Trying to Fall

2020 was messy 

but I never thought messy is not beautiful

however,

messy bring me to a lot of interesting things


photo credit: https://unsplash.com/photos/3mErKfgo

2020 brought me to fun zone.
Where I don't have to worrying about being failed, mostly because the world and the system human build is already failed. I mean the economy mostly not good, a lot of people bankrupt, and lot more failure story that would make this article just being so gloomy. 

Ever been know that for most of person that ever get medals, award, or success, some of they might feel afraid to fail. I was the person on there and I ever thought to stop compete in research competition one of the reason is because 'how if I would fail? It wouldn't sounds good for everyone, if the person who ever won the similar things in the past is failed to win again'. But 2020 thought me something.

I am in my home (due to my laziness and government advices).
And everybody who might think like that is not around me physically.
So why should I care?

So I learn to fail,
I joining my friends to plan a business, which I have been afraid before (I don't think I would fit to business world before). But turns out it is fun. Fun how I learn new things, have a discussion with my friends to build something I never been thought before, and joining competition that I failed. And it is just fun. I don't think much if I failed for several times, because there is a lot more things in front of me that so challenging.

I challenge myself to joining google club in my university, after that I surprised that the competition to get in is so big and I don't know why I get in but so far its fun.
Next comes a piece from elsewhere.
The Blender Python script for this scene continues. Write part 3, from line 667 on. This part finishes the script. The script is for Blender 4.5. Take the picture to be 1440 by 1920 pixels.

I challenge myself to fail, to try, to admit that I was so stupid and newbie in programming world. At the first time, actually its so pressuring because I thought I won't be like the other people expect to me and I was afraid that I just gonna be an obstacle in my team. But by the time, its not good to think like that, because all I can do is just try and try. Whatever people expect to me, I just want to have fun and try and fail.

And I hope somewhere in the future, I try and success.

However,
have a nice beginning of this new year, gaes.